The benefits of the objective redemption of the whole world wrought by Christ have to be applied to each individual in his unique life situation. It is a continual process of application, not a once-for-all-event. Sharing in Eucharistic worship is the primary means whereby we allow the Holy Spirit to work out our salvation in us.

The Eucharist is a true sacrifice, says the Church’s Catechism, “because it re-presents (makes present) the sacrifice of the Cross, .. and because it applies its fruit” (1366; emphasis in the original). The Eucharist applies to each repentant worshiper the fruit of Christ’s victory on the cross. Again, and in even stronger language, the Catechism asserts, “The Eucharist is the efficacious sign and sublime cause of that communion in the divine life and that unity of the People of God by which the Church is kept in being” (1325; emphasis added). Think of that! Through the Eucharist God maintains the very being of the ark of salvation, the Catholic Church.

When we take our part in the Eucharistic action, we allow Jesus to exercise his high priesthood in our behalf by re-presenting his perfect offering of himself to the Father for our salvation. We allow the Holy Spirit to apply to us the salvation won for us on the cross by God the Son. When we share in the Eucharist, we cooperate in the continuing process of our sanctification (“work out your own salvation. . .”). That process is never complete in this life. It must continue until we draw our last breath.

Now back to the original question. Why is it mortal sin, objectively speaking, to choose to stay away from Mass on Sundays or holy days of obligation? The answer is, by that decision, on that occasion, we turn our backs on Christ and on the process of our redemption.

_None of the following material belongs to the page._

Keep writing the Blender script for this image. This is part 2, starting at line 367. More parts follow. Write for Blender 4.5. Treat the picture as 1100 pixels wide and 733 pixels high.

We refuse to carry out Christ’s command to “do this” for the recalling and receiving of him and his salvation.

The utter folly of what we do by willfully ignoring our Mass obligation is somewhat analogous to a deep-sea diver’s putting a crimp in his air line so that no air can come through to keep him alive. By a decision to miss Sunday Mass or a holy day of obligation we suspend the operation of sanctifying grace in our lives. For the sake of our eternal salvation, we must go to confession in true contrition as soon as possible and take the crimp out of our air line, so to speak, allowing sanctifying grace again to flood our souls.